Data section:

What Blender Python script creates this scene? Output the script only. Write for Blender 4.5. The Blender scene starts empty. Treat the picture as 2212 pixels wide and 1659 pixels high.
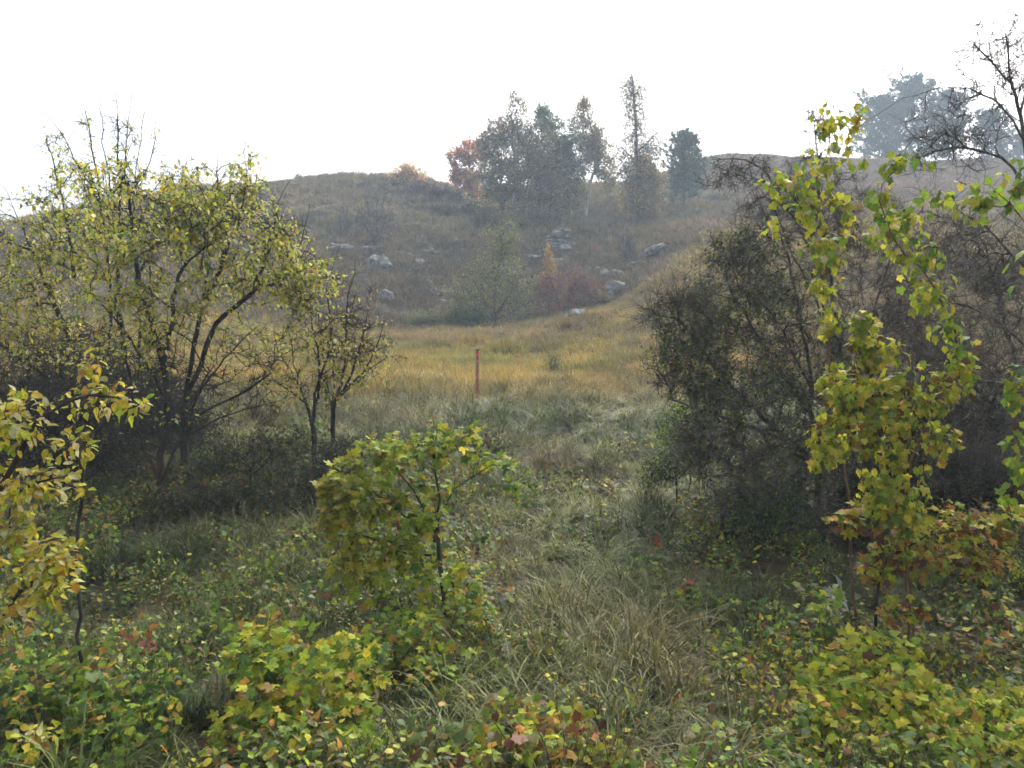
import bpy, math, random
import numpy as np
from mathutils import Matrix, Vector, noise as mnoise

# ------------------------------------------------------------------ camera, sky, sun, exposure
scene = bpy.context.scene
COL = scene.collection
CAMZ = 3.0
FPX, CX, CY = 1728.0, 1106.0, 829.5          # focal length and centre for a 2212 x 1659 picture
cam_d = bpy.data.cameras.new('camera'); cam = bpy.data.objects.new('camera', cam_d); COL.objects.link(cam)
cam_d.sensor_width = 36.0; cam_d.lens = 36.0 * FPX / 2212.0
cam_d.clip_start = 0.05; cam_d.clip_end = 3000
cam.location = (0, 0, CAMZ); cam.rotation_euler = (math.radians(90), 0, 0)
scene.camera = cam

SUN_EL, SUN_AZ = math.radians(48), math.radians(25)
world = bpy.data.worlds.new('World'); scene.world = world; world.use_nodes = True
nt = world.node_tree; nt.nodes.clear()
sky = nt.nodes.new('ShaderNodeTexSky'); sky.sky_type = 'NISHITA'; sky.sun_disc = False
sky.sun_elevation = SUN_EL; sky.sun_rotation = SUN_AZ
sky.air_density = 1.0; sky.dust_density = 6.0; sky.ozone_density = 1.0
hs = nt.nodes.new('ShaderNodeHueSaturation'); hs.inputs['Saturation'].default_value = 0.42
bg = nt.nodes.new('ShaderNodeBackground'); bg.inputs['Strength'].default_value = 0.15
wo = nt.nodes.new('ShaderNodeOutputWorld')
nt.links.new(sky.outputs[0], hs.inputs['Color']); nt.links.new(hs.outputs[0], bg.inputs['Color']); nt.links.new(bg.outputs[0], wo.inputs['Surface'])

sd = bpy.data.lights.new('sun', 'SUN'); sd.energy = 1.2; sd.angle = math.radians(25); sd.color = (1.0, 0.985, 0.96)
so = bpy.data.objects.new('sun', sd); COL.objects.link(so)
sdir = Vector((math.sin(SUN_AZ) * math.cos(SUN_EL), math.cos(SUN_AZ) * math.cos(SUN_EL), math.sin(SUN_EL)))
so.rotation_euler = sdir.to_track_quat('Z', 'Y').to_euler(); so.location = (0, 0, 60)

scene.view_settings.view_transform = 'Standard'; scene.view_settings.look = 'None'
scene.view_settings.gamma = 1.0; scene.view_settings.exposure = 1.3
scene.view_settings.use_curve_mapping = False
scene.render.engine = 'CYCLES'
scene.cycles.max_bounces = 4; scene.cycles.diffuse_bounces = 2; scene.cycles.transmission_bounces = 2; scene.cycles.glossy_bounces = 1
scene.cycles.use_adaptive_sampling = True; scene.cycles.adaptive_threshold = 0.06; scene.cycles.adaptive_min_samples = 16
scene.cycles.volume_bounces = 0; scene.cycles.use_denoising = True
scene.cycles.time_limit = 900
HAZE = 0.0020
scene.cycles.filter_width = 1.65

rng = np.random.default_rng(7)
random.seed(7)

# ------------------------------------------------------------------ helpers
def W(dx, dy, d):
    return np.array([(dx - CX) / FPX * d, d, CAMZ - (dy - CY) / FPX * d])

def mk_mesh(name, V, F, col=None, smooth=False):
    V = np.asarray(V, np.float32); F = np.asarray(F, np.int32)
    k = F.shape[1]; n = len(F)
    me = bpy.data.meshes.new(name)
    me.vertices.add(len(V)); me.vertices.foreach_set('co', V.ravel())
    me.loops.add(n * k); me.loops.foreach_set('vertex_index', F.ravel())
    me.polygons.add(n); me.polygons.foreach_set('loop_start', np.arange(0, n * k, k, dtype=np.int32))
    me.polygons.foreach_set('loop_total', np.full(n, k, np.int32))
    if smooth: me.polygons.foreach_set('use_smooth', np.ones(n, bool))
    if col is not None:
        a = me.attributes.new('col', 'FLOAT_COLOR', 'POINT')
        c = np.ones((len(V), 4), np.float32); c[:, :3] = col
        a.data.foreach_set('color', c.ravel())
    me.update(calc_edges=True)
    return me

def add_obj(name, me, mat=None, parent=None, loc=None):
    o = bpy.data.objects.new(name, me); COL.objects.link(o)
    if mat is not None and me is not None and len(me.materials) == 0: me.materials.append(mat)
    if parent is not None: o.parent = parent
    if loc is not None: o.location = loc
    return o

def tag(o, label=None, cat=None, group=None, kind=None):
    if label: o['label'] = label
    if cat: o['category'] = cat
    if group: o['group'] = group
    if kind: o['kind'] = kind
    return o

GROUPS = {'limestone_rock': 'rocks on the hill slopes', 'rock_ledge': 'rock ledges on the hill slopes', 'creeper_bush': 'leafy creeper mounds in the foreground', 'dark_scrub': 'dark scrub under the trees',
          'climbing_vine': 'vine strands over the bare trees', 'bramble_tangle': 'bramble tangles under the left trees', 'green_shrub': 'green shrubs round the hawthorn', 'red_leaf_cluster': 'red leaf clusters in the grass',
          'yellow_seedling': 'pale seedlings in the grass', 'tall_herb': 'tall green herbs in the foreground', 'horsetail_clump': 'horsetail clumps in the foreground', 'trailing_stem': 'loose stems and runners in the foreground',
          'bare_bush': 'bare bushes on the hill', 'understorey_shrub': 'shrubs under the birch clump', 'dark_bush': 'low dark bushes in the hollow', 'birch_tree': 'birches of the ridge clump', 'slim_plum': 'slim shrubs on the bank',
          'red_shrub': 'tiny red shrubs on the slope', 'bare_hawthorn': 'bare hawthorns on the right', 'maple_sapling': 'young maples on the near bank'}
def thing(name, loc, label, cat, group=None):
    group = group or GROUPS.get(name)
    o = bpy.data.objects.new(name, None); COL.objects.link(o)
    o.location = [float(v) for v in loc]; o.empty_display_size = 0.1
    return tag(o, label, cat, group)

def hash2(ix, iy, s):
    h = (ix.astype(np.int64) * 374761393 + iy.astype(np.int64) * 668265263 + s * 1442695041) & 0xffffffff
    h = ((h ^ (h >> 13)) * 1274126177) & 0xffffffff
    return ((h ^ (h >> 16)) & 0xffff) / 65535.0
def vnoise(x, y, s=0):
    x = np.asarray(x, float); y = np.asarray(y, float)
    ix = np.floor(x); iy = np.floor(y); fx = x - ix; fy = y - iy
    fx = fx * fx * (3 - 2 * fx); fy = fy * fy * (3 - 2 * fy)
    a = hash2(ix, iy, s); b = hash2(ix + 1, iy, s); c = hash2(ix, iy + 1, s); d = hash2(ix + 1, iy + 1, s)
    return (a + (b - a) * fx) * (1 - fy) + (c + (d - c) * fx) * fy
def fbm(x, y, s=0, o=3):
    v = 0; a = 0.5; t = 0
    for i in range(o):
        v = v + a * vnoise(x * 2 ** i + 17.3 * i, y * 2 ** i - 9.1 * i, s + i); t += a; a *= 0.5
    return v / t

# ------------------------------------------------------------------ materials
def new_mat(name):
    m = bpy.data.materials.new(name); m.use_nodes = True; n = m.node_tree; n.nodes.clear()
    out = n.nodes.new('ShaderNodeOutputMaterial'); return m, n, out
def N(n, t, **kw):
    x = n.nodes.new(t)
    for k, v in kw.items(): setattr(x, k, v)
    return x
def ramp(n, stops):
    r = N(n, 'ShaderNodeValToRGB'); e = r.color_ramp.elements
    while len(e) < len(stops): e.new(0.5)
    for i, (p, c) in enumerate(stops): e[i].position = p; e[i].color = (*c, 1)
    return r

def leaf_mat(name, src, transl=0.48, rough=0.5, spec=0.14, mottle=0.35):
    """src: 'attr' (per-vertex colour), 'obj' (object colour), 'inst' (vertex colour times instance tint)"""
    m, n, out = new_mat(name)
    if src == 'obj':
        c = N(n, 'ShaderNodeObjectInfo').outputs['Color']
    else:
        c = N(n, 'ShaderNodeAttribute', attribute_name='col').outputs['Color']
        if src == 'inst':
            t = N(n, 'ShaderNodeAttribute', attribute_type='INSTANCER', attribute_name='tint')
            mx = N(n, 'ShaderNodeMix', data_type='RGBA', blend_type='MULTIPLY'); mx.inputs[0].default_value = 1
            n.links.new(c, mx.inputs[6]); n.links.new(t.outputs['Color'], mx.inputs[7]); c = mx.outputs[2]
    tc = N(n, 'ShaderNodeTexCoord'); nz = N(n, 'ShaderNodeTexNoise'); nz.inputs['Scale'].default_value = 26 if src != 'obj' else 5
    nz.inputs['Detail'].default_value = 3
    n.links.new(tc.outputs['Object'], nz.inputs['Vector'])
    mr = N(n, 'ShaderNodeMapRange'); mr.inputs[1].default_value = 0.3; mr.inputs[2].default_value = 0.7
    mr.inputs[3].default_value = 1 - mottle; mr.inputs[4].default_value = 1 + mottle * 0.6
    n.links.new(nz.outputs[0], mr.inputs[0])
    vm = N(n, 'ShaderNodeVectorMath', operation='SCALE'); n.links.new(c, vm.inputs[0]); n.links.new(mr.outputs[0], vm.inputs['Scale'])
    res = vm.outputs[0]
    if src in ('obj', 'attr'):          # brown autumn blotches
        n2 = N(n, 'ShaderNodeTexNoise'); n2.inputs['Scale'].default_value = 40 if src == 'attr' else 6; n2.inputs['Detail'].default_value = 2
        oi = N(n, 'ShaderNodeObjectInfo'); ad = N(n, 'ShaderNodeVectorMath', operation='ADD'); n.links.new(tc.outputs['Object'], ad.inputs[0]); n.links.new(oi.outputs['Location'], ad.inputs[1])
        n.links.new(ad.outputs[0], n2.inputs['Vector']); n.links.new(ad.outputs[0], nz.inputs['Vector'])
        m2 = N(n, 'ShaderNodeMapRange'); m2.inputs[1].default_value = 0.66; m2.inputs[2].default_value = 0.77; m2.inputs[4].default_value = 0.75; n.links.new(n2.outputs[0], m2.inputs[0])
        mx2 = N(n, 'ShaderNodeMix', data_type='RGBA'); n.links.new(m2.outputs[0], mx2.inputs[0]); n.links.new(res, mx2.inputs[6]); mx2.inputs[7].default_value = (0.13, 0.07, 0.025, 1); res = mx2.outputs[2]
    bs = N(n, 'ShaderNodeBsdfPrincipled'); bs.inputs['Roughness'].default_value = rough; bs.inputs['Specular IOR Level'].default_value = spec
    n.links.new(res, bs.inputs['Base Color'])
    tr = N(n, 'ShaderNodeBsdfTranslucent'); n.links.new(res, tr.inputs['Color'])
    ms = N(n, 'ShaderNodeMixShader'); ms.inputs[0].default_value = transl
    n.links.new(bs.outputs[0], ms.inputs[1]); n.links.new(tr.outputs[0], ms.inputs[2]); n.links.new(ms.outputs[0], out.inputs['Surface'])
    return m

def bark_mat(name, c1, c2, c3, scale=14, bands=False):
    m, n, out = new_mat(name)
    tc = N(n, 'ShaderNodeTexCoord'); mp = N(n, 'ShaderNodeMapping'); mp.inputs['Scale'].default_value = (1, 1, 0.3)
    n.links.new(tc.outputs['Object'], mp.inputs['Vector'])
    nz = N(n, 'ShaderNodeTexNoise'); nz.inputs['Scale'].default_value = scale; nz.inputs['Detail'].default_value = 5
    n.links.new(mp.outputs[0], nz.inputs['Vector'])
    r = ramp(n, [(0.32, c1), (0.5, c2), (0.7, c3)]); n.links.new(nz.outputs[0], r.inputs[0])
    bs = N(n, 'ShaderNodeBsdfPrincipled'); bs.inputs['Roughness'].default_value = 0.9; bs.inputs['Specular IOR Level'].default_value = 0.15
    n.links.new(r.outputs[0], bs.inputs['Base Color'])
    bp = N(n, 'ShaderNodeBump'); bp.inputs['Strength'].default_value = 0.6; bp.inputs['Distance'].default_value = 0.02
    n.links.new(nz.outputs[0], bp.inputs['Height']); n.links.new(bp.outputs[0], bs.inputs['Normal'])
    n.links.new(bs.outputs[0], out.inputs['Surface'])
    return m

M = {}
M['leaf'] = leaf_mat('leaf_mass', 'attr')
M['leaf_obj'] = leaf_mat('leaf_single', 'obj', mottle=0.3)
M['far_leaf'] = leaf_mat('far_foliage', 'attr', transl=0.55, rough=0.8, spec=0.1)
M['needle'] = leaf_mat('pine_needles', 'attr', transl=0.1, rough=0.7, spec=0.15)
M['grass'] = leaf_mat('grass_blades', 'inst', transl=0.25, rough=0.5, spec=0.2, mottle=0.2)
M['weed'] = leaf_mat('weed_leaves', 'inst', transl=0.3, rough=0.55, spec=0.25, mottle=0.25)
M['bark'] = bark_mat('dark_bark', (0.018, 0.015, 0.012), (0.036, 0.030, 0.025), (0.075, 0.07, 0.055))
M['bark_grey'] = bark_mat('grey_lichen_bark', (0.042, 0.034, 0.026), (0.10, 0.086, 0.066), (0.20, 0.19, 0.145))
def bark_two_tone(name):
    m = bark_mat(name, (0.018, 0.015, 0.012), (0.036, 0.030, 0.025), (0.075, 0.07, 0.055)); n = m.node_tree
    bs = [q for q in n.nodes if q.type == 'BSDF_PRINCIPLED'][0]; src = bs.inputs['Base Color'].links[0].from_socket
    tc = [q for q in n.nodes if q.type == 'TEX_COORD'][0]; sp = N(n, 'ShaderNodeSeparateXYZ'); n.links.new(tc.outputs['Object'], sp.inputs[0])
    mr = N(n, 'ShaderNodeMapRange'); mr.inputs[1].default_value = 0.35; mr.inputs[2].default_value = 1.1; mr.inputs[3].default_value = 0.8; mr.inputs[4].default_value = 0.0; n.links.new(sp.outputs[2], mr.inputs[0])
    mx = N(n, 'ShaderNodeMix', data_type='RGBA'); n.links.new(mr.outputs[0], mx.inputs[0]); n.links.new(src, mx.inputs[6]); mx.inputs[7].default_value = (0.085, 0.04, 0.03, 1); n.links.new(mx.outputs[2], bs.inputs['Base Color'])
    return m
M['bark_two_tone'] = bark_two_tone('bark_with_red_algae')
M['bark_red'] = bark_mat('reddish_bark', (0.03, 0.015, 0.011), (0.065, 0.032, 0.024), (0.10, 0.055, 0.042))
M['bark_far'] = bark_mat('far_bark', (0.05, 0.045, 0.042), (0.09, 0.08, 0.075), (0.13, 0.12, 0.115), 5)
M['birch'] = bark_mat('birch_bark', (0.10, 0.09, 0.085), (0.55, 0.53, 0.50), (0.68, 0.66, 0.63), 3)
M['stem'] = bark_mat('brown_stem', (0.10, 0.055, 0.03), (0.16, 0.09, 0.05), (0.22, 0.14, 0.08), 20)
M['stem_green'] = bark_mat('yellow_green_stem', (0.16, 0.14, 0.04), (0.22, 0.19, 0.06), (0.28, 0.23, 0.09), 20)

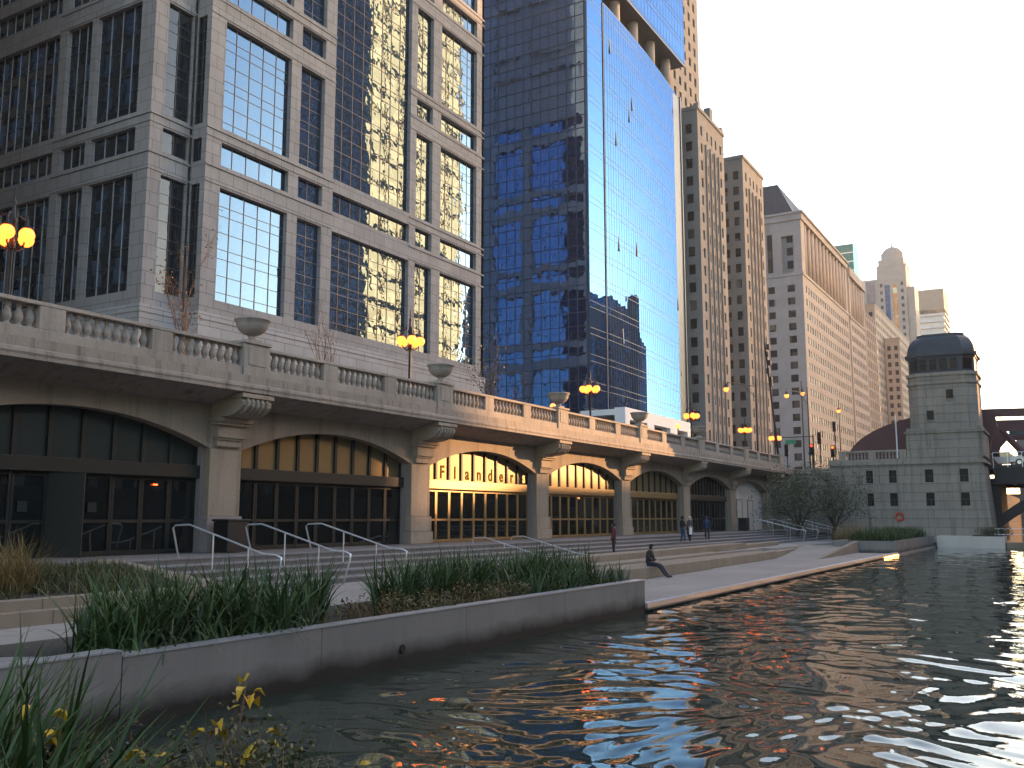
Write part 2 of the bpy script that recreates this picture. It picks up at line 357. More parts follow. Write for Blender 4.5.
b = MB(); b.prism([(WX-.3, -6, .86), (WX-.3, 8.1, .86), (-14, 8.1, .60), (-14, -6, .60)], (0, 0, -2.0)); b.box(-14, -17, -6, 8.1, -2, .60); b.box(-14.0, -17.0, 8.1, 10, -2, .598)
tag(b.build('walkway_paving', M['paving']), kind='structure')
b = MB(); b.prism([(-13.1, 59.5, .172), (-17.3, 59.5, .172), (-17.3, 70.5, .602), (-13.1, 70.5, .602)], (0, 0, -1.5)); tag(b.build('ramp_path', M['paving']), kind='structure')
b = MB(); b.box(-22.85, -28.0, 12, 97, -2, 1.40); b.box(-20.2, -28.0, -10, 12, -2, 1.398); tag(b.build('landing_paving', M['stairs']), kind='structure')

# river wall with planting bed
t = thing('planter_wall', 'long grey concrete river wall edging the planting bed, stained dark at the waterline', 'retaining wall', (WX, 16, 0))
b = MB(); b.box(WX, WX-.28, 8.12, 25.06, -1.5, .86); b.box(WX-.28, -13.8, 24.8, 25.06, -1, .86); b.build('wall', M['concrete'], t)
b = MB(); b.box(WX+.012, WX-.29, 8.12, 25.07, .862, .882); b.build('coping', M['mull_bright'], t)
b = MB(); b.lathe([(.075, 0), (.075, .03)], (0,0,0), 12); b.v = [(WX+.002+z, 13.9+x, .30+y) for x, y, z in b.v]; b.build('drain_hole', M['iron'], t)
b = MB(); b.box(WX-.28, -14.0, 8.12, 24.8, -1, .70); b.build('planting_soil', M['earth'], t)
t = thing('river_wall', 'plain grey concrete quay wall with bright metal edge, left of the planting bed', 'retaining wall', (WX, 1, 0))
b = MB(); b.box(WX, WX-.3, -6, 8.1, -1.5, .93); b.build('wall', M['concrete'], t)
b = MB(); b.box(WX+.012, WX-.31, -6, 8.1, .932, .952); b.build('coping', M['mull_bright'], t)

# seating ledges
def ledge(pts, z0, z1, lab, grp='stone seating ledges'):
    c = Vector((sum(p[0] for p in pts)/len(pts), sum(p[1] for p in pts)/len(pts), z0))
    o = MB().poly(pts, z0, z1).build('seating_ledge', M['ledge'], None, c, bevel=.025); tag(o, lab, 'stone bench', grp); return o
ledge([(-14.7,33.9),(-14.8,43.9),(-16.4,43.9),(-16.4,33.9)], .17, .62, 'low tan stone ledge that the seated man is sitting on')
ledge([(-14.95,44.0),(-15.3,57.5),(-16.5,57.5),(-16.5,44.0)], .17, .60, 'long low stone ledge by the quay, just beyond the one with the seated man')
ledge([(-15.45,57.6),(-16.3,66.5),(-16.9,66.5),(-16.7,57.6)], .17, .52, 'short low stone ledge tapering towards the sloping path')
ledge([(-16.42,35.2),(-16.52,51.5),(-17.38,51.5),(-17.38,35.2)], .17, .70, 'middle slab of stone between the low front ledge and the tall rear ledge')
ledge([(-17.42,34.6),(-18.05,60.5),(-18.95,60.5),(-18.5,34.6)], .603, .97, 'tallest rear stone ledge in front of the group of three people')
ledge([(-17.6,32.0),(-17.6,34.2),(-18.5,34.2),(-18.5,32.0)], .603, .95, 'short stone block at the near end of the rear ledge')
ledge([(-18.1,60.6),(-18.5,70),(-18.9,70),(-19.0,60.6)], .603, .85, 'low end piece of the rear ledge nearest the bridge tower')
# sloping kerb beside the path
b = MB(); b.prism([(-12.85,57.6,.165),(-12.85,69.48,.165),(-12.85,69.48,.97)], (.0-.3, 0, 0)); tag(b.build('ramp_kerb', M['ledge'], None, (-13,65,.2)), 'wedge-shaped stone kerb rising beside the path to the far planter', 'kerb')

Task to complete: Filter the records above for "Blender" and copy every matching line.

Solution to the problem:
What Blender Python script creates this scene? Output the script only. Write for Blender 4.5. The Blender scene starts empty. Treat the picture as 2212 pixels wide and 1659 pixels high.
Write part 2 of the bpy script that recreates this picture. It picks up at line 357. More parts follow. Write for Blender 4.5.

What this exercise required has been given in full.